In our gospel reading, Jesus makes his love known in this same way again and again.  He gives what is asked of him without hesitation and with great love:

When he prays to God in the garden to take this cup away away from him, he ends his prayer by saying, “yet, not my will, but yours be done.”
As you wish.

When Judas comes with the crowd to arrest him and take him away, Jesus asks, “Judas, is it with a kiss that you betray the Son of Man?”
As you wish.

When the chief priests and elders and the authorities ask Jesus repeatedly, “are you the king of the Jews?” he replies, “you say that I am.”
As you wish.

When the crowds get riled up and start shouting for Jesus to be crucified, he doesn’t resist, but goes willingly to his death on the cross.
As you wish.

And when the criminal hanging on the cross beside him asks Jesus to remember him in his kingdom, he replies, “truly I tell you today, you will be with me in paradise.”
As you wish.

Jesus gives himself away freely.  He pours himself out for others in response to all their demands.  As Paul writes, he didn’t flaunt his divinity – he didn’t demand the praise or recognition he deserved – but instead he emptied himself, humbly acting toward others as a slave.  He really is like the lover in a great love story.  He does anything to be with the one he loves, gives everything to try to win over his beloved.  He never stops, even when his beloved demands his death.  And even after his death, he still doesn’t stop.
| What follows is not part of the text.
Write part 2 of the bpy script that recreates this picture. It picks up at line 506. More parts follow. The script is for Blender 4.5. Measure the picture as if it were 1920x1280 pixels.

It’s not all that surprising then that this story reminds me so much of a love story like “The Princess Bride.”  The story of Jesus’ passion reads very much like a love story – because it is a love story.  It is the love story – God’s love story.  But instead of one person chasing after another, this is our loving God chasing after a wayward human race.  This is God trying to turn our hearts away from the shiny, fleeting things of this world, to make us remember that our true love, our true life, is in God.

And like the people we read about in scripture, we are sometimes faithful followers, but we are also sometimes guilty of denying God when faith becomes inconvenient.  We still find ways to put God on trial, trying to justify ourselves when we want to ignore what God is saying to us, or when what we want is different from what God wants.  We are still living out this story, whether we realize it or not.  This story doesn’t end with the words of scripture, any more than it ends with a body in a tomb.  The story we read year after year is our story too.  We retrace its steps again and again to help ourselves remember who we are – and to help ourselves understand who God is.

So with that in mind, I encourage you to live fully into this week.  Set aside the time to immerse yourself in the story again.  Let the hosannas and the shouts of “crucify him” roll off your lips. Come on Thursday to sit at the table with Jesus and his disciples to eat the last supper before he is handed over. Come on Friday to lament and weep at the foot of the cross as Jesus is crucified.  Come on Saturday and Sunday to wonder again at the empty tomb and to rejoice in Christ’s victory over death.

It doesn’t matter how many times you’ve heard the story or how well you think you know it.  There’s always some part of us that needs to hear the story again.